### [Given task]
Search the material for the string "scene", then return every line where it is found.

# # # # # # #

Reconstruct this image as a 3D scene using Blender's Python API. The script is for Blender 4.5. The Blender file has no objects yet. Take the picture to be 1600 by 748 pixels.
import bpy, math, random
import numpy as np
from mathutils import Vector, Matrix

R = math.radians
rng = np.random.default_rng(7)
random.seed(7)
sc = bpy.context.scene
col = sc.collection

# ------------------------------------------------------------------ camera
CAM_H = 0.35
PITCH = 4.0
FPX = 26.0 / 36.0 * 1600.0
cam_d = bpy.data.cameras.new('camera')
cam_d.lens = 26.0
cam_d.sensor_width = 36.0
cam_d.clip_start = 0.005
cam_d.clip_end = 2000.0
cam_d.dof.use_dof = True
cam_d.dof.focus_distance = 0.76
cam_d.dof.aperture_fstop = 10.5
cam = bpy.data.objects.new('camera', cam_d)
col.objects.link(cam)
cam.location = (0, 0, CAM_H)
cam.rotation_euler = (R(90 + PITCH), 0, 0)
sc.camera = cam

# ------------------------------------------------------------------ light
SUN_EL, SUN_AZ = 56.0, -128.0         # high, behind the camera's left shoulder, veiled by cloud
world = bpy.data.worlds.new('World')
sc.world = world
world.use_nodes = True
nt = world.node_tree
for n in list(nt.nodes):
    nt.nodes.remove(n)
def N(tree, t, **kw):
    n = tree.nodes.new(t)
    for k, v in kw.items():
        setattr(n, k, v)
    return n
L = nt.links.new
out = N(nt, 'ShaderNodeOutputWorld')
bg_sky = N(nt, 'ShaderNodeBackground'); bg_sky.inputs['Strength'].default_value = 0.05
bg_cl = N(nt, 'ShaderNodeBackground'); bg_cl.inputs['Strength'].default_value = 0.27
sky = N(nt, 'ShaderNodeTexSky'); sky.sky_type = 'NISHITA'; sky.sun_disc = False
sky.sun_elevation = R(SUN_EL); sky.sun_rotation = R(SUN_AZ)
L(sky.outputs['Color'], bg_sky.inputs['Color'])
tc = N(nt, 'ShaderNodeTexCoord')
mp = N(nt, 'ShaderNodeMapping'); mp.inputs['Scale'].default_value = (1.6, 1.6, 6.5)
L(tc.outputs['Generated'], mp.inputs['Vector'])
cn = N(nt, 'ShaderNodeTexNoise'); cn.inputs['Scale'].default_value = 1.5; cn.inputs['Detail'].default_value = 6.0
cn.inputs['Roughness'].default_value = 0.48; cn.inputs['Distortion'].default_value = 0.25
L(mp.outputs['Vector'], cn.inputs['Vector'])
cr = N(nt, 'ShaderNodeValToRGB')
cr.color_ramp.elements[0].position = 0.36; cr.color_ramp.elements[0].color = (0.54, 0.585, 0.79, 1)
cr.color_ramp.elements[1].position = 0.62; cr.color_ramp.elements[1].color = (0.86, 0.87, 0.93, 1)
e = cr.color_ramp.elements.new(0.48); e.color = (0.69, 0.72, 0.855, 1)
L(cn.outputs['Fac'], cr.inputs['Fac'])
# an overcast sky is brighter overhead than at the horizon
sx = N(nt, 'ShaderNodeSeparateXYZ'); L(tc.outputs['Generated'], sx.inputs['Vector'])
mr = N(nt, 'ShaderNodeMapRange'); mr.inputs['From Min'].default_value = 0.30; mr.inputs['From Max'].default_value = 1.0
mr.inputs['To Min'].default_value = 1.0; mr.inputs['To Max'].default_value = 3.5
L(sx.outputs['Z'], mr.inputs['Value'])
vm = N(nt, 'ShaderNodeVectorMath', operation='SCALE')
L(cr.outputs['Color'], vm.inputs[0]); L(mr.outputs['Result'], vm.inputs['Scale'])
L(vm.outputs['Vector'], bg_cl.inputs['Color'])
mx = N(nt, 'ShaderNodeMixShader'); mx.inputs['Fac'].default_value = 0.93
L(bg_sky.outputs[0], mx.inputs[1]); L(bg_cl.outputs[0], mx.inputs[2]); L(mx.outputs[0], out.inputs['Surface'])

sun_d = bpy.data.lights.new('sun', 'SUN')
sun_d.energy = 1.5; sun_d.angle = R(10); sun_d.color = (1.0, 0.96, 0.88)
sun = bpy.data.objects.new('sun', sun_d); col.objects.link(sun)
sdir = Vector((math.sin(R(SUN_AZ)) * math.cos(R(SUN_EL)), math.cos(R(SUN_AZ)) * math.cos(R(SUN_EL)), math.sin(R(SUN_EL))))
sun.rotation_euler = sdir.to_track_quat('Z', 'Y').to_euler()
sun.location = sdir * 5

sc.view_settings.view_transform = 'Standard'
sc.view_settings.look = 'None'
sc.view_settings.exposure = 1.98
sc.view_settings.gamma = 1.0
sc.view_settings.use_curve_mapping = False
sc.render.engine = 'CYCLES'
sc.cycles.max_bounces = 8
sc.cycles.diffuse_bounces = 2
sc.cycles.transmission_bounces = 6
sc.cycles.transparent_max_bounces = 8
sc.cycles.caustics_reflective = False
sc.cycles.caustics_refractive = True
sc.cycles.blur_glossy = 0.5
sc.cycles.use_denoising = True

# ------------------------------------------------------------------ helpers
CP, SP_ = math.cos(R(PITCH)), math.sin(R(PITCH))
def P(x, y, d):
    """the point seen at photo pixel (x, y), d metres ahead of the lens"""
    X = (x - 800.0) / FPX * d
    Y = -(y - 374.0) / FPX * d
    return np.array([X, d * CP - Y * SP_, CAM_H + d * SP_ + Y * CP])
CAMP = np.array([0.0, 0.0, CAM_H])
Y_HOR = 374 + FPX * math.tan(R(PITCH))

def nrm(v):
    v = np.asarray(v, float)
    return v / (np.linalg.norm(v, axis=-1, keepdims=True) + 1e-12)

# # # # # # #

### [Solved problem]
Reconstruct this image as a 3D scene using Blender's Python API. The script is for Blender 4.5. The Blender file has no objects yet. Take the picture to be 1600 by 748 pixels.
sc = bpy.context.scene